Scenes as source code
:::::
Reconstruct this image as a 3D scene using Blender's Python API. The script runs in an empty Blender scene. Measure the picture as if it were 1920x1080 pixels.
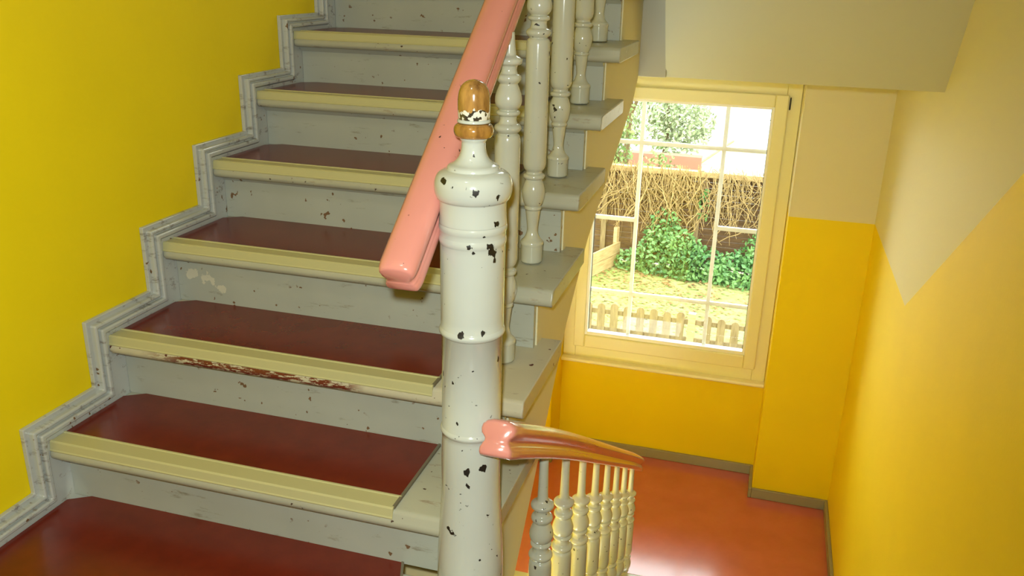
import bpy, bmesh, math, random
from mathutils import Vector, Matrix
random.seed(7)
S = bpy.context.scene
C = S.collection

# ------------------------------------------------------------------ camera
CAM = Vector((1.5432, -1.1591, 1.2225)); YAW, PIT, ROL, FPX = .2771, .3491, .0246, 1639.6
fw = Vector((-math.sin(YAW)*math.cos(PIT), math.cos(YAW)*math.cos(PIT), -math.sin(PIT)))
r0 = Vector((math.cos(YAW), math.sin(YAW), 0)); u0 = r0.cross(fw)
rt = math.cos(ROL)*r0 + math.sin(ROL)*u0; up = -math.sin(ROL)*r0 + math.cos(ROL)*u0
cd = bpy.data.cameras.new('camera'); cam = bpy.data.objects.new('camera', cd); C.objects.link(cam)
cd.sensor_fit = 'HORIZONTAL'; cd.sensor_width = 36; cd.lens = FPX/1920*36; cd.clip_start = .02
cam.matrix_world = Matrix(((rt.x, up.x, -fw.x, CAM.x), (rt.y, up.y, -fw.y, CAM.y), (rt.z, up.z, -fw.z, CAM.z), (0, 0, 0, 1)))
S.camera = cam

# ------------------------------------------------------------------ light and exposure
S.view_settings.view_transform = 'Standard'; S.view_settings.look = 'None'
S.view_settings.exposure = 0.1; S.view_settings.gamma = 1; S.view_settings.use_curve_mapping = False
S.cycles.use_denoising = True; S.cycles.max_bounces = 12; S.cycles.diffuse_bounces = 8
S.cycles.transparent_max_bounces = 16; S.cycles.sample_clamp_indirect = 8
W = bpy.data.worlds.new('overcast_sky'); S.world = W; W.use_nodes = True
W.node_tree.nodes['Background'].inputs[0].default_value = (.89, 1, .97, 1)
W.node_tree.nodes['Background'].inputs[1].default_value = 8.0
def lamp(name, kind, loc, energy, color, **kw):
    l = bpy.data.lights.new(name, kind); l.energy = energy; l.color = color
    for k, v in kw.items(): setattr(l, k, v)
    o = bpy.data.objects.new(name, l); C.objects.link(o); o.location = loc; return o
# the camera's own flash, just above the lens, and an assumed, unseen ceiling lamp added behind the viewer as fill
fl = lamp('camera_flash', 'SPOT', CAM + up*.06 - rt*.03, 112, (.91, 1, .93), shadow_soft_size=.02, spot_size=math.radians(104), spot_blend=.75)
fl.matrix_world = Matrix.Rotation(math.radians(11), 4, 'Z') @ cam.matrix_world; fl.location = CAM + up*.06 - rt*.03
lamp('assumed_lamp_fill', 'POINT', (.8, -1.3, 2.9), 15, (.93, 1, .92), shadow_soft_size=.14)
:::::
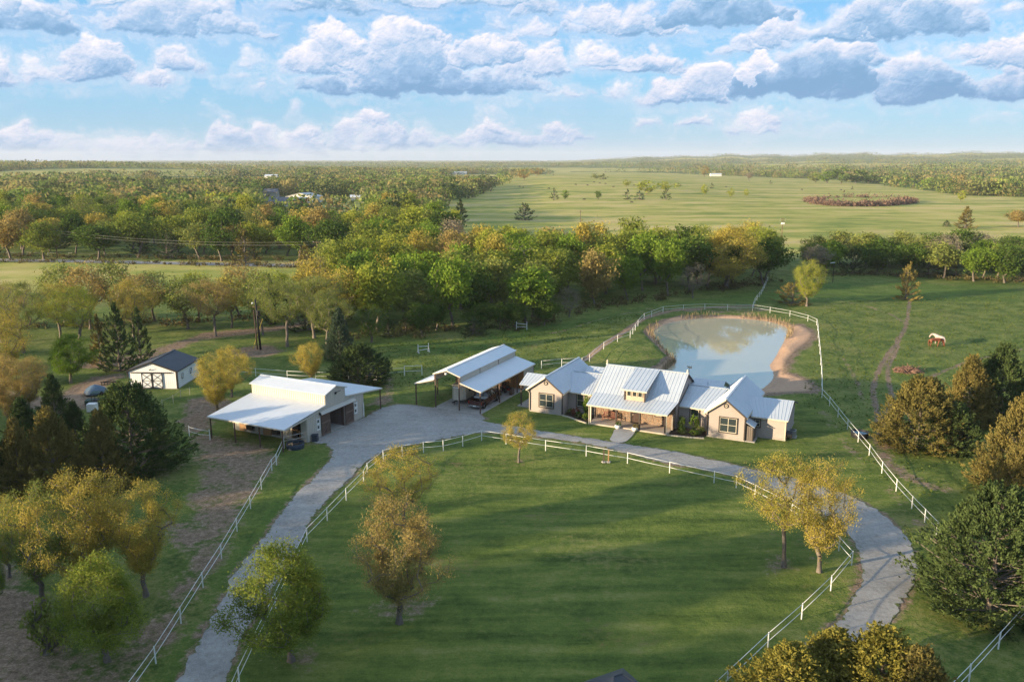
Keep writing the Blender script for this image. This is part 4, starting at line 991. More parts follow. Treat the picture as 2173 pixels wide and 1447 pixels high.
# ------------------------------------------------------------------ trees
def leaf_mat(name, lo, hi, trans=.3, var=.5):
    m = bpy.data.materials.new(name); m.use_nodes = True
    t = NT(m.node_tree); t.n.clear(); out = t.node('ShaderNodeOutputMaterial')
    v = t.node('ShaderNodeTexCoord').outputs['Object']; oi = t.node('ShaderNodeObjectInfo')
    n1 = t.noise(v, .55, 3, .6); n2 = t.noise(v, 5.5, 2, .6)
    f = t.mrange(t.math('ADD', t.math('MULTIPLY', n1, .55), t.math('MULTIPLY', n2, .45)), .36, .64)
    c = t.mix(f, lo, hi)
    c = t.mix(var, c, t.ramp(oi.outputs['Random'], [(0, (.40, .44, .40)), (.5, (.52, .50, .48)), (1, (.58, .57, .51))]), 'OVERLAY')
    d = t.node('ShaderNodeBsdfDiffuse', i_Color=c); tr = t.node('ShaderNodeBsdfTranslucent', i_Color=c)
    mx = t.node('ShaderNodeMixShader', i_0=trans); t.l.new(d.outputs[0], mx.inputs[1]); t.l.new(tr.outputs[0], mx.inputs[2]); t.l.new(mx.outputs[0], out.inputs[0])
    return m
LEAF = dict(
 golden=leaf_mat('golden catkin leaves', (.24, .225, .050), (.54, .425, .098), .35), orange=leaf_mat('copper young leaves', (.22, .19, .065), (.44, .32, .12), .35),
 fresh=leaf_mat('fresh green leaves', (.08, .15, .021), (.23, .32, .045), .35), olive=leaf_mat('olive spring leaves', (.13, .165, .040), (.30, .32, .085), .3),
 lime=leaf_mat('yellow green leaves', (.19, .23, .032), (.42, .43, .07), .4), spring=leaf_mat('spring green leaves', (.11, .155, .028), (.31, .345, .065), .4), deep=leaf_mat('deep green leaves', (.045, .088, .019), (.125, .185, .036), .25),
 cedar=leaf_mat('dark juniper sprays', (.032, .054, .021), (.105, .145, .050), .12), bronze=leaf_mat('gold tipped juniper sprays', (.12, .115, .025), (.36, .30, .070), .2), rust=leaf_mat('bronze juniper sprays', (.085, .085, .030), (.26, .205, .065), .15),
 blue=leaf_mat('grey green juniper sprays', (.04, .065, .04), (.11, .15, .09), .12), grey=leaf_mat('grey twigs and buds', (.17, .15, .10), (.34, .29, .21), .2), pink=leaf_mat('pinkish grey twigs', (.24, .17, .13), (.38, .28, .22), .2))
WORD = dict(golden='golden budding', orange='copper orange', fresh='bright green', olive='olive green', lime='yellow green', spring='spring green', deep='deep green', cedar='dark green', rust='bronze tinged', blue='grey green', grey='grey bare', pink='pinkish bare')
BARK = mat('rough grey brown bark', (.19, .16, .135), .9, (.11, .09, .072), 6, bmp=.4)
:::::
# THE EXERCISE
Could you quote, word for word, only the lines from the one containing "Reconstruct this image" through the one containing "C = S.collection", both included, and leave out any pictures?

# EXERCISE RESPONSE
Reconstruct this image as a 3D scene using Blender's Python API. The script runs in an empty Blender scene. Measure the picture as if it were 1920x1080 pixels.
import bpy, bmesh, math, random
from mathutils import Vector, Matrix
random.seed(7)
S = bpy.context.scene
C = S.collection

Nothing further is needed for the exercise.